Économie et social

Comment les lois censées contenir la grande distribution l'ont enrichie

Votées en 1996, les lois Galland et Raffarin ont renforcé les contrôles et les interdictions dans la grande distribution. Douze ans plus tard, c'est un constat d'échec: les textes n'ont permis ni de préserver la diversité commerciale ni de renforcer les PME. En organisant la rareté, ces textes ont donné aux grandes enseignes une vraie rente de situation. Détenant aujourd'hui 69% du commerce alimentaire, elles imposent leur loi et leurs prix. La nouvelle loi, censée remédier à ces effets pervers, laisse les législateurs dubitatifs.

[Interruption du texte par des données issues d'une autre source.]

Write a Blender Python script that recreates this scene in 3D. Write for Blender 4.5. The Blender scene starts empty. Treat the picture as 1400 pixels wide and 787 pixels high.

Lire aussi: «Des députés pas très convaincus par la réforme»

Martine Orange

Ce n'est qu'une concomitance de temps mais elle est symbolique. Le jour même où le président de la République va défendre sa loi de modernisation économique devant les entreprises en Isère, Bernard Arnault entre au conseil d'administration de Carrefour en remplacement de Robert Halley – le représentant de la famille fondatrice de Promodès –, affirmant ainsi son statut de premier actionnaire du groupe au côté du fonds Colony Capital. Voir le dirigeant du premier groupe mondial de luxe s'intéresser ainsi au monde de la grande distribution dit combien le secteur peut être porteur.
Avec Carrefour, Auchan, Casino, Leclerc, Intermarché, la France est le pays qui possède le secteur de la grande distribution le plus développé et le plus internationalisé. Une preuve du dynamisme commercial spécifique ? Plutôt le fruit d'une politique, qui, à l'inverse des ambitions affichées de défense du petit commerce et des PME, s'est révélée une vraie protection pour le secteur. Déjà très marquée par une volonté malthusianiste avec la loi Royer en 1973, la législation lui est devenue encore plus bénéfique avec les lois Galland et Raffarin. Adoptés l'un et l'autre en 1996, ces deux textes ont totalement bouleversé l'univers du commerce en France. Le premier, la loi Galland, a renforcé les seuils de revente à perte, interdisant à un commerçant de vendre un produit en dessous de son prix d'achat. En contrepartie, ce texte avait légalisé les rémunérations des fameuses «marges arrière» censées rétribuées des services commerciaux annexes comme l'installation dans les linéaires, les positions en tête de gondole, les politiques de promotion. Le second, la loi Raffarin, instituait un contrôle renforcé sur la vente des surfaces commerciales, abaissant le seuil d'autorisation de 1 000 m2 à 300 m2.
Douze ans plus tard, c'est le constat d'échec. Aucun des objectifs affichés dans ces lois n'a été réalisé. La concentration des enseignes n'a cessé de s'accélérer, instituant des situations de monopoles de fait dans certaines villes, empêchant l'émergence de nouvelles concurrences, et tuant les autres formes de commerce. Profitant de leur position de force, les enseignes ont à la fois fait pression sur les fournisseurs pour leur demander de nouvelles rémunérations commerciales, tout en ne cessant d'augmenter les prix.